As Roche strolled through the center, he stopped to check out the fire alarm system (needed a cover), the elevator (motor too loud) and the pool drains (had to be changed).

“People look at the space and say, ‘It’s so amazing’ or ‘it’s remarkable,’” Roche said. “But when I walk around, I still think, “This is supposed to be this or that. I just know that it’s not perfect...not yet.”

Maria Reidelbach, art director:
She’s an artist who wears many hats


The culinary arts room of the community center is strewn with ladders, wires and empty paint cans but what Maria Reidelbach sees are children learning to cook real meals. What she hears is the laughter of local groups as they serve potluck dinners.

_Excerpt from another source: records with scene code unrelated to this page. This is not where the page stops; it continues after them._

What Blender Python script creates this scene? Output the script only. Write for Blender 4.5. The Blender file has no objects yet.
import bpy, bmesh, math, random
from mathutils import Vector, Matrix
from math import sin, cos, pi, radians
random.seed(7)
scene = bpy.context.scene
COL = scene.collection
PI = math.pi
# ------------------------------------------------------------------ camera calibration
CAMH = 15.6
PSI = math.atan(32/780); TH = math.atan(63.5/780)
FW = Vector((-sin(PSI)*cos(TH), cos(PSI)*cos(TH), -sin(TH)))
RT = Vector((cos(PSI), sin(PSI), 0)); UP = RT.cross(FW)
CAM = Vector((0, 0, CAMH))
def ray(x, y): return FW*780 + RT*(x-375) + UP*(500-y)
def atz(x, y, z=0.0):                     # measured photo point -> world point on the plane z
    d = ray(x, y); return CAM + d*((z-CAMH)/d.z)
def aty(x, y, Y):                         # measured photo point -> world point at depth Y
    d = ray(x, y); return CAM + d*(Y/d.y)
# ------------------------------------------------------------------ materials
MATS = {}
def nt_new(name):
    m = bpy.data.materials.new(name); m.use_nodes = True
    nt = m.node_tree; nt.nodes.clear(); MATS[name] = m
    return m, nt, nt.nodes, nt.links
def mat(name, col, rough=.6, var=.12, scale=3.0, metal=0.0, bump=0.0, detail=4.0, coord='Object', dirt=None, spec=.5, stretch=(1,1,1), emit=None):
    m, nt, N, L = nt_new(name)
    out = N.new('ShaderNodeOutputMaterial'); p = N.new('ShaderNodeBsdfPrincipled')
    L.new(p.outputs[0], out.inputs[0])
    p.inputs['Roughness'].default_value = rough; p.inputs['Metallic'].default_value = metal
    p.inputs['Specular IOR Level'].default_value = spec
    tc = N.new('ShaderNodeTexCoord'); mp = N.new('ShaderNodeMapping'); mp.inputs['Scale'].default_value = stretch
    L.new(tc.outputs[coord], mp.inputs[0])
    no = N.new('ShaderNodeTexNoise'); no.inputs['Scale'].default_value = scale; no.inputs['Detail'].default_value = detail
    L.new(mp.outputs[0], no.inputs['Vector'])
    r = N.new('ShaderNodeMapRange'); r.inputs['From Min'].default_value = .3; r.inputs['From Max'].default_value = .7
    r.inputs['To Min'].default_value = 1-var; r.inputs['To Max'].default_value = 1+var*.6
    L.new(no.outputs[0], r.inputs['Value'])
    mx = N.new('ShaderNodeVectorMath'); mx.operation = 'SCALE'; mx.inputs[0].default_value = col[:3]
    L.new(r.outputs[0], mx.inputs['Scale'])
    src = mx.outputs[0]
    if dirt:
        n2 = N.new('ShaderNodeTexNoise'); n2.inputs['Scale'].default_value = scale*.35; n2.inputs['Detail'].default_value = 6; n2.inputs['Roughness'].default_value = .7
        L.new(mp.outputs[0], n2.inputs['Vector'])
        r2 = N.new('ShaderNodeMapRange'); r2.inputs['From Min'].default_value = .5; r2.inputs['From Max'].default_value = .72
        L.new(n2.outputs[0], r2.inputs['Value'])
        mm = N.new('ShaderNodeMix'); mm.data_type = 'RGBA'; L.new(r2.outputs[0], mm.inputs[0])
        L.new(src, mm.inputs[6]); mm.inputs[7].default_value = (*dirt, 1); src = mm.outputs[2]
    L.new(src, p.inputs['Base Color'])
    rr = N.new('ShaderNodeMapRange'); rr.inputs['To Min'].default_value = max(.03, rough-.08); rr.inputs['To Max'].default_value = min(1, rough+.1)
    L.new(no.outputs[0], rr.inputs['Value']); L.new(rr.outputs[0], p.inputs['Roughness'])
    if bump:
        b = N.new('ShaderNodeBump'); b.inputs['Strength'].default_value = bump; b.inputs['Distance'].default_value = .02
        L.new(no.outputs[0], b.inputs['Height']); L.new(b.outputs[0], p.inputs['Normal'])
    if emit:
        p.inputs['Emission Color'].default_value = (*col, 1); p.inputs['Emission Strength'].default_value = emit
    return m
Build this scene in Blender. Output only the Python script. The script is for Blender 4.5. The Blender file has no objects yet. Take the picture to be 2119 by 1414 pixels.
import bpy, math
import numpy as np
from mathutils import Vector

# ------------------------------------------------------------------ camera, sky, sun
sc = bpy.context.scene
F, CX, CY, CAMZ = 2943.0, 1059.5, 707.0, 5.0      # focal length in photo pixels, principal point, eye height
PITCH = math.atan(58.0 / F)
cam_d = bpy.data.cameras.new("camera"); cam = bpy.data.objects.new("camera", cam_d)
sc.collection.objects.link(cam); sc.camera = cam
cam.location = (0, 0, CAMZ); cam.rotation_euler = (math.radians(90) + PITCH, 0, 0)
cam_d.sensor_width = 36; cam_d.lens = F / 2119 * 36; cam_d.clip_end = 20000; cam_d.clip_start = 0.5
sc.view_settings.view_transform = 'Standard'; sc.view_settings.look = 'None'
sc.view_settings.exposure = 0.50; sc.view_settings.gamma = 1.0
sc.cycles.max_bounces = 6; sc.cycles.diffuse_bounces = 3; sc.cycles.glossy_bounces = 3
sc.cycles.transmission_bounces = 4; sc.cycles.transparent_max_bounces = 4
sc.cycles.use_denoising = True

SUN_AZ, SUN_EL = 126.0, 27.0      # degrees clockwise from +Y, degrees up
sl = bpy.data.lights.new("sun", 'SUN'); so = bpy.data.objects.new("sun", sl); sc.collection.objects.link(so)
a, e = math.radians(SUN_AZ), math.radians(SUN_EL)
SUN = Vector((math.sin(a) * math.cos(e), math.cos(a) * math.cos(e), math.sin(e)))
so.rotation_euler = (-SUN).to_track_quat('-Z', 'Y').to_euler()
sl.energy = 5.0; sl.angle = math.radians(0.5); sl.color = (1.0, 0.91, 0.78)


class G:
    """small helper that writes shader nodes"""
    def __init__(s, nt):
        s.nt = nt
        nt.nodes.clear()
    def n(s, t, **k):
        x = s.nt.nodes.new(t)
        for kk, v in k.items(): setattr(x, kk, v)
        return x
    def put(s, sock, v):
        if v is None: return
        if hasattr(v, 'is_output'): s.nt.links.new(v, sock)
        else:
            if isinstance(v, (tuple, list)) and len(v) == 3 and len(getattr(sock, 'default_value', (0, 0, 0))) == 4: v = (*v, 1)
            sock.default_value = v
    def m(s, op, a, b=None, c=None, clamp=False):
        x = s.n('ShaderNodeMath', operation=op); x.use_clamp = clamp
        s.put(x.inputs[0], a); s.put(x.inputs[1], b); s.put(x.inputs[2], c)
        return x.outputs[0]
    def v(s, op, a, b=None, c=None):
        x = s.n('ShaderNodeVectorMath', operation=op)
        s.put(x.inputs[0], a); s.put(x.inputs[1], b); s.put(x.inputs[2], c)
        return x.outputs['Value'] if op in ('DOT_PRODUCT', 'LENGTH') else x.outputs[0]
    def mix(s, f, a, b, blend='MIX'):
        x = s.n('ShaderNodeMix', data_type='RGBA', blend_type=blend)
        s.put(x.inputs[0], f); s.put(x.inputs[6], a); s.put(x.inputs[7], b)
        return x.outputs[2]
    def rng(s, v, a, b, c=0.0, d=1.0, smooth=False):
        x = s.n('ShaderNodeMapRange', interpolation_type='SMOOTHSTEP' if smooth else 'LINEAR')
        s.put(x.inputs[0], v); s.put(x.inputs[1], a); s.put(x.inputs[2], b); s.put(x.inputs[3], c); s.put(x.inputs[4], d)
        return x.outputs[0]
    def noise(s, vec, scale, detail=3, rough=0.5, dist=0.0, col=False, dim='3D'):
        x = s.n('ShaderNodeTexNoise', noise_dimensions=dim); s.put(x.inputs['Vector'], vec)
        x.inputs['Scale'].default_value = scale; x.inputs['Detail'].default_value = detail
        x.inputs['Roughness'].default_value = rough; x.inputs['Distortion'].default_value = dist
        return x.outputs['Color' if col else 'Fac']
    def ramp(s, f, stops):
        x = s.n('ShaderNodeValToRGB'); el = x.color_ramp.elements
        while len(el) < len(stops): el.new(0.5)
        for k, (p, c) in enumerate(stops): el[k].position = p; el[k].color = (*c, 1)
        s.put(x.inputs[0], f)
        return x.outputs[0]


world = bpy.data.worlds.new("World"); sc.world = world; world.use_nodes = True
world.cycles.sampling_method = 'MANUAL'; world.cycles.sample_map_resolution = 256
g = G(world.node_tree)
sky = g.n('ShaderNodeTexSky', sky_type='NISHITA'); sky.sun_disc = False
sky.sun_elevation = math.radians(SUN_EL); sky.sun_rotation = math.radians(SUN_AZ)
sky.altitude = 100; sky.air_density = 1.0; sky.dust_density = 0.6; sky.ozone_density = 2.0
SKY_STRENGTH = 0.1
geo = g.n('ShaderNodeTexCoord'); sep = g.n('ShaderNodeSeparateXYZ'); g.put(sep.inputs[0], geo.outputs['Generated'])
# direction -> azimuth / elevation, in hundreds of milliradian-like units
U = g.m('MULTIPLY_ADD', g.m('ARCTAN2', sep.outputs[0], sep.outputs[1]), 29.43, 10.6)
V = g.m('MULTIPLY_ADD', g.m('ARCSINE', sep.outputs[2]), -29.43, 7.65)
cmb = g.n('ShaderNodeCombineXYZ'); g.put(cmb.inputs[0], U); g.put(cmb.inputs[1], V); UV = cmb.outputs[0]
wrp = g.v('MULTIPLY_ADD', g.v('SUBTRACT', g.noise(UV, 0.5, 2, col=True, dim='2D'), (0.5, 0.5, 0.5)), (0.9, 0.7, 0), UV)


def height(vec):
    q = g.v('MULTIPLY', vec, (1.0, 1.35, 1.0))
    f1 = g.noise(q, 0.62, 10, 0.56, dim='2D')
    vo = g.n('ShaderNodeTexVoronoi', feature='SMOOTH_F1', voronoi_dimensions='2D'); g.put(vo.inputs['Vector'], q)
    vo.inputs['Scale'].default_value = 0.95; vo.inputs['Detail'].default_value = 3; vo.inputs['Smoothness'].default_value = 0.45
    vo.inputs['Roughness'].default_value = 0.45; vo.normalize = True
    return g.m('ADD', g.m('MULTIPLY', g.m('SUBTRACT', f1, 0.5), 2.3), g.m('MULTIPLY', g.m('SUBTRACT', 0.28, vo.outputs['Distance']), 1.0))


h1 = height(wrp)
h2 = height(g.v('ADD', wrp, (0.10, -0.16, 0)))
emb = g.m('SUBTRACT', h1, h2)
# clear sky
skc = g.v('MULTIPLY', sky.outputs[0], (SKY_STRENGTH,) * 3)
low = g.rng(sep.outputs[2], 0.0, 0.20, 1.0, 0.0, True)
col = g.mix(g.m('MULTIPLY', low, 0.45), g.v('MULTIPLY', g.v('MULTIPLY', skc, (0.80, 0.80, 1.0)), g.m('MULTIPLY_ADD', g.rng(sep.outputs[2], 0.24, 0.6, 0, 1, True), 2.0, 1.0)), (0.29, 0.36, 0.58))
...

Her arm sweeps along one bare wall. “We’ll have an ice maker here, a restaurant dishwasher that can do a load of dishes in four minutes, and deep restaurant-style sinks.” Then she spreads her arms out wide. “The kitchen island will be over here. And we’ll also have tables that can be raised and lowered for the kids.”

Reidelbach’s official job is to design ads, brochures and other graphic materials. But that doesn’t begin to describe what keeps her busy at the center. Whether it’s adjusting the height of the new hanging light fixtures or telling a worker he had painted a wall the wrong color, along with the rest of the tiny staff, she’s wears many hats.

Take the kitchen sinks.

“I noticed that all the real estate ads in The Tribeca Trib had Gaggenau kitchens,” recalls Reidelbach, who oversees the culinary center with Mona Lombardi, Manhattan Youth’s registrar.


“So I called the Gaggenau company up and told them about the community center. They said to me, ‘We’re just about to switch over our showroom and we’d love to find a home for the ovens.’” And that is why the culinary center will boast three Gaggenau ovens (and probably range hoods and cook tops).

A construction worker walks by the kichen.

“Hey, why haven’t they put cabinets up?” he asks.

“We don’t have the money yet,” Reidelbach tells him.

“Ask my boss,” he suggests. “He’s a good guy. Or at least he’ll donate the labor.” Reidelbach gets the boss’s number  and puts it in her phone.

“I’ll give him a call,” she says, smiling.